Information supplied:
***

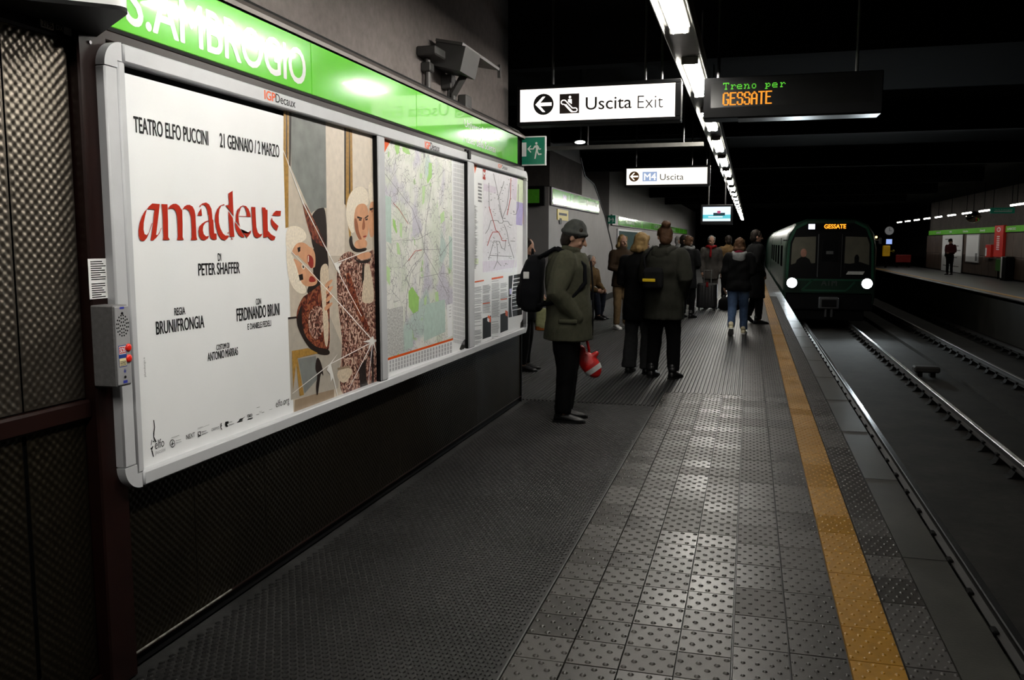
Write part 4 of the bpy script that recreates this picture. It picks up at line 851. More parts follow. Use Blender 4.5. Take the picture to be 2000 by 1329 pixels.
# ------------------------------------------------------------------ rails
m_railtop = mat('rail_steel', (.42,.42,.43), .22, 1.0, var=.08, scale=4); m_railside = mat('rail_rust', (.006,.0048,.004), .65, .3, var=.3)
m_fast = mat('fastener_iron', (.003,.0028,.0026), .8, spec=.08)
fme = MB().prism([(-.15,-1.24),(.15,-1.24),(.10,-1.215),(.06,-1.14),(-.06,-1.14),(-.10,-1.215)], lambda u, v, d: (u, d, v), -.09, .09).bbox((-.09,-.05,-1.145),(-.045,.05,-1.105),.01).bbox((.045,-.05,-1.145),(.09,.05,-1.105),.01).mesh('fastener', m_fast)
RL = [(1.775,'polished rail nearest the platform edge'), (3.17,'second rail from the platform, shining toward the train'), (5.05,'third rail from the platform, dull with dark fasteners'), (6.40,'rail farthest from the platform, beside the opposite platform')]
for i, (x, lb) in enumerate(RL):
    r = thing('rail', lb, 'rail', (x, 0, -1.14))
    prof = [(-.065,-1.14),(.065,-1.14),(.065,-1.13),(.012,-1.115),(.010,-1.065),(.034,-1.05),(.035,-1.036),(-.035,-1.036),(-.034,-1.05),(-.010,-1.065),(-.012,-1.115),(-.065,-1.13)]
    b = MB(); b.prism(prof, lambda u, v, d: (x+u, d, v), PY[0]+.1, 90); b.build('web', m_railside, r)
    b = MB(); b.prism([(-.034,-1.0355),(.034,-1.0355),(.026,-1.028),(-.026,-1.028)], lambda u, v, d: (x+u, d, v), PY[0]+.1, 90); b.build('rail_head', m_railtop if i < 2 else mat('rail_dull', (.05,.045,.04), .5, 1.0), r)
    k = 0; y = 5.0
    while y < 46:
        link('fastener', fme, (0, y, 1.14), r); y += .70
bx = thing('track_box', 'small grey junction box lying on the track bed beside the second rail', 'box', (3.62, 19.6, -1.24))
b = MB(); b.bbox((3.38, 19.45, -1.15), (3.88, 19.75, -1.02), .03); b.build('body', mat('track_box_grey', (.022,.021,.02), .7, spec=.1), bx); b = MB(); b.box((3.45, 19.5, -1.24), (3.55, 19.7, -1.15)); b.build('foot', m_fast, bx); b = MB(); b.box((3.7, 19.5, -1.24), (3.8, 19.7, -1.15)); b.build('foot', m_fast, bx)

# ------------------------------------------------------------------ train
YT = 29.4; XC = 2.46; HWD = 1.40
trn = thing('metro_train', 'dark green metro train with lit headlights coming into the platform', 'train', (XC, YT, -1.03))
m_tg = mat('train_green', (.0022,.012,.0065), .35, 0, var=.08, spec=.25); m_tgl = mat('train_green_band', (.006,.040,.021), .35, 0, spec=.25); m_tblk = mat('train_black', (.002,.002,.0024), .35, var=.05, spec=.12)
m_win = mat('train_glass', (.004,.0043,.0046), .12, spec=.2); m_tgrey = mat('train_grey', (.045,.046,.048), .45, .2, spec=.2)
def body_sec(s=1.0, zt=2.30):
    pts = [(-HWD*.96, -.62), (-HWD, -.2), (-HWD, 1.35), (-HWD*.93, 1.85), (-HWD*.78, 2.16), (-HWD*.52, zt)]
    pts = pts + [(-x, z) for x, z in pts[::-1]]
    return [(XC + x*s, .85 + (z-.85)*s) for x, z in pts]
b = MB(); secs = [(YT+.02, .965), (YT+.10, .99), (YT+.35, 1.0), (YT+17.5, 1.0)]; n = len(body_sec()); vs = []
for y, s in secs: vs += [(x, y, z) for x, z in body_sec(s)]
b.add(vs, [tuple(range(n))[::-1], tuple(range(3*n, 4*n))] + [(k*n+i, k*n+(i+1) % n, (k+1)*n+(i+1) % n, (k+1)*n+i) for k in range(3) for i in range(n)]); b.build('body', m_tg, trn, auto=25)
b = MB(); vs = []
for y in (YT+18.1, YT+36): vs += [(x, y, z) for x, z in body_sec(1.0)]
b.add(vs, [tuple(range(n))[::-1], tuple(range(n, 2*n))] + [(i, (i+1) % n, n+(i+1) % n, n+i) for i in range(n)]); b.box((XC-1.0, YT+17.4, -.5), (XC+1.0, YT+18.2, 1.9)); b.build('rear_car', m_tg, trn, auto=25)
def front(pts, d0, d1, m, nm, dx=0):
    b = MB(); b.prism(pts, lambda u, v, d: (XC+u, YT+d, v), d0, d1); return b.build(nm, m, trn)
front([(-1.27,.30),(-1.22,1.55),(-1.05,1.98),(-.70,2.16),(.70,2.16),(1.05,1.98),(1.22,1.55),(1.27,.30)], -.01, .03, m_tblk, 'black_mask')
for sx in (-1, 1):
    w = front([(sx*.44,.62),(sx*1.18,.62),(sx*1.16,1.50),(sx*1.08,1.72),(sx*.44,1.74)], -.022, -.008, mat('cab_interior', (0.045, 0.042, 0.027), .5, var=.25, scale=3), 'windscreen')
    b = MB(); b.bbox((XC+sx*.375, YT-.045, .45), (XC+sx*.345, YT-.008, 1.82), .006); b.build('door_rail', m_tgrey, trn)
    front([(sx*.44,.62),(sx*1.18,.62),(sx*1.18,.84),(sx*.9,.94),(sx*.6,.88),(sx*.44,.9)], -.026, -.0225, m_tblk, 'dashboard')
front([(.74,.85),(.86,.85),(.87,1.08),(.83,1.17),(.77,1.17),(.73,1.08)], -.0275, -.0225, m_tblk, 'seat_back')
b = MB(); b.sph((XC-.80, YT-.02, 1.22), (.10,.012,.14), 14, 10); b.build('driver_face', mat('driver_skin', (.20,.09,.06), .6), trn); b = MB(); b.prism([(-1.05,.86),(-.55,.86),(-.62,1.02),(-.74,1.09),(-.88,1.09),(-1.0,1.0)], lambda u, v, d: (XC+u, YT+d, v), -.028, -.0225); b.build('driver_jacket', m_tblk, trn)
front([(-.34,.40),(.34,.40),(.34,1.80),(-.34,1.80)], -.02, -.008, m_tblk, 'front_door'); front([(-.24,.95),(.24,.95),(.24,1.62),(-.24,1.62)], -.024, -.0195, m_win, 'door_window')
front([(-.12,1.18),(.10,1.18),(.10,1.28),(-.12,1.28)], -.027, -.0235, m_tgrey, 'door_label')
front([(.56,.64),(1.05,.64),(1.0,.54),(.50,.54)], -.028, -.020, mat('dash_paper', (.35,.35,.34), .5), 'paper')
front([(-1.33,-.06),(1.33,-.06),(1.36,.40),(-1.36,.40)], -.03, .03, m_tg, 'lower_front')
# green outline band and plate with letters
b = MB(); b.open = True
def band(pts, w, Y):
    for (xa, za), (xb, zb) in zip(pts[:-1], pts[1:]):
        l = math.hypot(xb-xa, zb-za); nx, nz = -(zb-za)/l*w/2, (xb-xa)/l*w/2; b.prism([(xa+nx, za+nz), (xb+nx, zb+nz), (xb-nx, zb-nz), (xa-nx, za-nz)], lambda u, v, d: (XC+u, YT+d, v), Y, Y+.02)
band([(-1.30,.36),(-.50,.36),(-.72,.12),(-.82,.02)], .055, -.05); band([(-.50,.36),(.78,.36),(1.30,.36)], .055, -.05); band([(.78,.30),(.52,.02),(-.82,.02)], .055, -.05)
for sx in (-1, 1): band([(sx*1.29,.40),(sx*1.25,1.55),(sx*1.07,2.0),(sx*.72,2.19)], .07, -.015)
b.build('green_band', m_tgl, trn)
q = P('Y', YT-.034, 1604, 558); q2 = P('Y', YT-.034, 1634, 558); q3 = P('Y', YT-.034, 1604, 546)
text('lettering', 'ATM', (q[0], YT-.034, q[2]), RX, UZ, q2[0]-q[0], q3[2]-q[2], m_tgrey, trn, .02, .69)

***

Task requirements: Up to and including the line containing "(3.8, 19.7, -1.15)); b.build('foot', m_fast, bx)", repeat every line from the start of the data, but none of the pictures.

Correct response:
Write part 4 of the bpy script that recreates this picture. It picks up at line 851. More parts follow. Use Blender 4.5. Take the picture to be 2000 by 1329 pixels.
# ------------------------------------------------------------------ rails
m_railtop = mat('rail_steel', (.42,.42,.43), .22, 1.0, var=.08, scale=4); m_railside = mat('rail_rust', (.006,.0048,.004), .65, .3, var=.3)
m_fast = mat('fastener_iron', (.003,.0028,.0026), .8, spec=.08)
fme = MB().prism([(-.15,-1.24),(.15,-1.24),(.10,-1.215),(.06,-1.14),(-.06,-1.14),(-.10,-1.215)], lambda u, v, d: (u, d, v), -.09, .09).bbox((-.09,-.05,-1.145),(-.045,.05,-1.105),.01).bbox((.045,-.05,-1.145),(.09,.05,-1.105),.01).mesh('fastener', m_fast)
RL = [(1.775,'polished rail nearest the platform edge'), (3.17,'second rail from the platform, shining toward the train'), (5.05,'third rail from the platform, dull with dark fasteners'), (6.40,'rail farthest from the platform, beside the opposite platform')]
for i, (x, lb) in enumerate(RL):
    r = thing('rail', lb, 'rail', (x, 0, -1.14))
    prof = [(-.065,-1.14),(.065,-1.14),(.065,-1.13),(.012,-1.115),(.010,-1.065),(.034,-1.05),(.035,-1.036),(-.035,-1.036),(-.034,-1.05),(-.010,-1.065),(-.012,-1.115),(-.065,-1.13)]
    b = MB(); b.prism(prof, lambda u, v, d: (x+u, d, v), PY[0]+.1, 90); b.build('web', m_railside, r)
    b = MB(); b.prism([(-.034,-1.0355),(.034,-1.0355),(.026,-1.028),(-.026,-1.028)], lambda u, v, d: (x+u, d, v), PY[0]+.1, 90); b.build('rail_head', m_railtop if i < 2 else mat('rail_dull', (.05,.045,.04), .5, 1.0), r)
    k = 0; y = 5.0
    while y < 46:
        link('fastener', fme, (0, y, 1.14), r); y += .70
bx = thing('track_box', 'small grey junction box lying on the track bed beside the second rail', 'box', (3.62, 19.6, -1.24))
b = MB(); b.bbox((3.38, 19.45, -1.15), (3.88, 19.75, -1.02), .03); b.build('body', mat('track_box_grey', (.022,.021,.02), .7, spec=.1), bx); b = MB(); b.box((3.45, 19.5, -1.24), (3.55, 19.7, -1.15)); b.build('foot', m_fast, bx); b = MB(); b.box((3.7, 19.5, -1.24), (3.8, 19.7, -1.15)); b.build('foot', m_fast, bx)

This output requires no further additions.